We changed the plane of our lunar orbit to cover the sites better, and we also elected to stay an extra day in lunar orbit so that we could complete the work without feeling pressured. We took hundreds of stills, and thousands of feet of motion-picture film of the Fra Mauro site, and of the Descartes and Lalande craters, two other proposed landing sites.

Meantime the experiments we had left on the lunar surface were busy recording and transmitting data. They all worked well, with one exception, and were really producing useful data. One unexpected result came from the seismic experiment recording the impact of Intrepid on the surface after we had jettisoned it. The entire Moon rang like a gong, vibrating and resonating for almost on hour after the impact. The best guess was that the Moon was composed of rubble a lot deeper below its surface than anybody had assumed. The internal structure, being fractured instead of a solid mass, could bounce the seismic energy from piece to piece for quite a while.

The same phenomenon was observed at two ALSEP stations when the Apollo 14 crew jettisoned their lunar module Antares and programmed it to crash between the Apollo 12 and 14 sites.

With every mission after Apollo 12, additional seismic calibrations were obtained by aiming the Saturn S-IVB stage to impact a selected point on the Moon after separation from the spacecraft. The seismic vibrations from these impacts lasted about three hours.

 
Color telecasts, live from the Apollo 14 site, came by way of the erectable S-band antenna shown here. The S-band of radio frequencies (between 1550 and 5200 megahertz) was used for high-data-rate space transmissions. The gold-colored parabolic reflector, which opened just like an umbrella, provided a higher gain than the lunar module's own steerable antenna. Note how featureless the lunar surface appears in the area just above the astronaut's shadow. This illustrates the visibility problem that the astronauts faced in walking down-Sun.

Apollo 13 was supposed to land in the Fra Mauro area. The explosion on board wiped out that mission, and it became instead a superb example of a crew's ability to turn a very risky situation into a safe return to Earth.

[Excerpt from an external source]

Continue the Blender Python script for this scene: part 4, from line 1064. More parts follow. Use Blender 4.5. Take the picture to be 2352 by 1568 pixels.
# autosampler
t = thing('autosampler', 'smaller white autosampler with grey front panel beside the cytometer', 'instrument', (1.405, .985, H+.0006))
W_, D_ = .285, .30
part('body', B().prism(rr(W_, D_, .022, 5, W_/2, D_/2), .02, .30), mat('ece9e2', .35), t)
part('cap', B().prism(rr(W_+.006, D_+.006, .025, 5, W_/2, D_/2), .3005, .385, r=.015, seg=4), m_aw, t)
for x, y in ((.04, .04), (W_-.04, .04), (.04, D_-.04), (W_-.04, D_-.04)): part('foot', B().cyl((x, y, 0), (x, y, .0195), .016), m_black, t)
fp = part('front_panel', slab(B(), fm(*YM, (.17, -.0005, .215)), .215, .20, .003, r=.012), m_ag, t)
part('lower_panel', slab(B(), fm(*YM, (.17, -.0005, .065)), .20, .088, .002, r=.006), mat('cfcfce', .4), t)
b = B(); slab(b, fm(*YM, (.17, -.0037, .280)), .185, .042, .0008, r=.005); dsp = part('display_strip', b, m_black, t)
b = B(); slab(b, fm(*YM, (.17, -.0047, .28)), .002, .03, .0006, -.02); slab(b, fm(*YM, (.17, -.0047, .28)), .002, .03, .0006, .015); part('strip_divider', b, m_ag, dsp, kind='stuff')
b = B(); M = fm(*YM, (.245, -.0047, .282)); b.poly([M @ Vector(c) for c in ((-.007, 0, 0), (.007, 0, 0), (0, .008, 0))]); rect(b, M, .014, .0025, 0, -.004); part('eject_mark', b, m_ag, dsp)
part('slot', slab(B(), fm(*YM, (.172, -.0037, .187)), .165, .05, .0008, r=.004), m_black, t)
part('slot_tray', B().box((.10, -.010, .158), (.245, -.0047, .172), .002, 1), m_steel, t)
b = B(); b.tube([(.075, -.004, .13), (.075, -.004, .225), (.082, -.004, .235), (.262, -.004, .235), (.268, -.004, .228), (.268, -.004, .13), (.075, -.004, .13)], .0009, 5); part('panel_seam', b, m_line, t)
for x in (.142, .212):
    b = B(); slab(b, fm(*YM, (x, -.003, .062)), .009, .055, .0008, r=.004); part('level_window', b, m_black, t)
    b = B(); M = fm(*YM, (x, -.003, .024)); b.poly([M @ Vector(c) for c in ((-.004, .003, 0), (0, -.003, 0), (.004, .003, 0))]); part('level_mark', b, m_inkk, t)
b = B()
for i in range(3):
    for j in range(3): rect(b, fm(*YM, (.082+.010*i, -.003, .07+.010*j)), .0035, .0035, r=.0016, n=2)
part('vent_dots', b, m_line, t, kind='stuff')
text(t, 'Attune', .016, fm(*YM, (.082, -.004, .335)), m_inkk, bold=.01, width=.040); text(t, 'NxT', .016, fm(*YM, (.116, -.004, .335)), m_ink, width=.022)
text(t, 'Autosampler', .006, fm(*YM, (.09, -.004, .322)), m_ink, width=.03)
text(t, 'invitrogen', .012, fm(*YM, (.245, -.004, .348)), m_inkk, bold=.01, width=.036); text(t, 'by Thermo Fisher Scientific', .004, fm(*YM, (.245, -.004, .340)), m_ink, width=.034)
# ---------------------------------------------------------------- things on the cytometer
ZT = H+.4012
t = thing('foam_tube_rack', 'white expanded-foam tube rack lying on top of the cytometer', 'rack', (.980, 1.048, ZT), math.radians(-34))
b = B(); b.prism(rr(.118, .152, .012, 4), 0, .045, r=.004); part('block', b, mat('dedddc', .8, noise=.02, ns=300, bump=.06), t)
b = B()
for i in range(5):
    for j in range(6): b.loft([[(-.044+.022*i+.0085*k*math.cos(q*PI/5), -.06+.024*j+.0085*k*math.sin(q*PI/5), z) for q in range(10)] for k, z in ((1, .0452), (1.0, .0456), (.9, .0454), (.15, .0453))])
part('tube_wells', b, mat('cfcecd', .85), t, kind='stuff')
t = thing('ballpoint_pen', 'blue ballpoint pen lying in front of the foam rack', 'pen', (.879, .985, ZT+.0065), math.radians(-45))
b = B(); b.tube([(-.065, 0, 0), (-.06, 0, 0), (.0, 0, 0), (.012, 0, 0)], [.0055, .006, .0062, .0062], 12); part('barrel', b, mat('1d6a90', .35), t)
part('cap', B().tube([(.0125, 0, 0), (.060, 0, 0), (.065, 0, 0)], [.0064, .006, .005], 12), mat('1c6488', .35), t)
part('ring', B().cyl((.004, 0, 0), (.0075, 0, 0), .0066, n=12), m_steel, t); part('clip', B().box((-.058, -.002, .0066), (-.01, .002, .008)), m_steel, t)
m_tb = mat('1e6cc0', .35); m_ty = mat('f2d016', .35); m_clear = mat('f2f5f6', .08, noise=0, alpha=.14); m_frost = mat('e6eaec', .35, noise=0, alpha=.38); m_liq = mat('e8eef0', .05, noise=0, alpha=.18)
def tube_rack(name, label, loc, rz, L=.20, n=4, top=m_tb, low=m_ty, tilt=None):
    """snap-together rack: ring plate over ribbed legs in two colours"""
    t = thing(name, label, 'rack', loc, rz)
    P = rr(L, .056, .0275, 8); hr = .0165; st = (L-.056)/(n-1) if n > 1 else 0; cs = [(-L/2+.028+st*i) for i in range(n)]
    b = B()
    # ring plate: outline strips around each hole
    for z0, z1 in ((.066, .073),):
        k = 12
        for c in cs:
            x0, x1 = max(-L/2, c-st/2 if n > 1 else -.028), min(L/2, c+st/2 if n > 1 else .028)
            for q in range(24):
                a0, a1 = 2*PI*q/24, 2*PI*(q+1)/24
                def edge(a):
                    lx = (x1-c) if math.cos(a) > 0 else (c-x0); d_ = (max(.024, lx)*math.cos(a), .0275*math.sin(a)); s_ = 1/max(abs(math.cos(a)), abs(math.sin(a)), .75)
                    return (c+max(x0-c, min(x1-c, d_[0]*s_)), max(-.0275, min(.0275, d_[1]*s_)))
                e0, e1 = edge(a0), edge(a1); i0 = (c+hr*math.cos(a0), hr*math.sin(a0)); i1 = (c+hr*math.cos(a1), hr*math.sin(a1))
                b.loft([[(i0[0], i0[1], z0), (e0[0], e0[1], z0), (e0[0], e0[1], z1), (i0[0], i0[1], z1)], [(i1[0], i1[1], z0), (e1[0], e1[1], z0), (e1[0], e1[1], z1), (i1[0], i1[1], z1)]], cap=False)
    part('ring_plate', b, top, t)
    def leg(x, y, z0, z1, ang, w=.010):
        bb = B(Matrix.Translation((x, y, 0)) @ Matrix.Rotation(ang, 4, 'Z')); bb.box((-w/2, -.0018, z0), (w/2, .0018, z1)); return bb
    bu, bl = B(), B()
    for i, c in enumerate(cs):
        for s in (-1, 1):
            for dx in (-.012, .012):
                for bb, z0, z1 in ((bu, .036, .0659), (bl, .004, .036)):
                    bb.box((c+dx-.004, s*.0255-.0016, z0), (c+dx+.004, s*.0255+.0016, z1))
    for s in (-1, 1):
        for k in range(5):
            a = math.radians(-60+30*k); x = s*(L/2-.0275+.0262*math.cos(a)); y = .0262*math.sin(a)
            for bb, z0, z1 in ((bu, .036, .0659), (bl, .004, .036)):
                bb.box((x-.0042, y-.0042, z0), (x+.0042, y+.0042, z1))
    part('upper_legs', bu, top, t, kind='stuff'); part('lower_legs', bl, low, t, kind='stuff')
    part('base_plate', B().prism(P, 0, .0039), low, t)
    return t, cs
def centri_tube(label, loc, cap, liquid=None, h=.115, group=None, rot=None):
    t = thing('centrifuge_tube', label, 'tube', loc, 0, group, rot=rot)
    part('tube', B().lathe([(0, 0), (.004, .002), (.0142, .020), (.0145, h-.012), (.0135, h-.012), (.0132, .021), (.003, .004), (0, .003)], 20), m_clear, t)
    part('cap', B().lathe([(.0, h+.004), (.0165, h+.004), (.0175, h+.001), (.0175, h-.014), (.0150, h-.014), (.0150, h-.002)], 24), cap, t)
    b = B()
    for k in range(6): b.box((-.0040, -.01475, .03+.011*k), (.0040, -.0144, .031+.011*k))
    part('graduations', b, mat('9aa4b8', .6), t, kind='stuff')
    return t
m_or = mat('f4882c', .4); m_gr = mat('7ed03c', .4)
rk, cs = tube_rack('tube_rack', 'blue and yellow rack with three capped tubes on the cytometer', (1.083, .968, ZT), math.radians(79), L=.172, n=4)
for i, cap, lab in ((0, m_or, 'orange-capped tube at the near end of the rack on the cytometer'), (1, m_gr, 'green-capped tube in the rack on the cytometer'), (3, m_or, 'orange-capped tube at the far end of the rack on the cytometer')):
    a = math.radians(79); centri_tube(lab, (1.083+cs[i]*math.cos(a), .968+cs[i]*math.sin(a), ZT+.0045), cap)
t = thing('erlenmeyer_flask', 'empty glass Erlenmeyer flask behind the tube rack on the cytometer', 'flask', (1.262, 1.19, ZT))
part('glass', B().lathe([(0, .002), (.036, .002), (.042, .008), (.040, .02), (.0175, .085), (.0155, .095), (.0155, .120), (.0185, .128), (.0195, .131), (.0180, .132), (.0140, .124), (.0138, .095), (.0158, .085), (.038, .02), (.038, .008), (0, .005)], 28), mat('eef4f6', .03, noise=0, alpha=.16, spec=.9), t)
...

So the Fra Mauro site was reassigned to Apollo 14, because scientists gave that area a high priority. The following account is by Alan B. Shepard, Jr., the first American into space and of the original seven astronauts.

The Fra Mauro hills stand a couple of hundred of miles to the cast of the Apollo 12 landing site. I was selected to command this mission, my first since the original Mercury flight in 1961. With me to the lunar surface went Edgar D. Mitchell in Antares, while Stuart A. Roosa was the command module pilot of Kitty Hawk.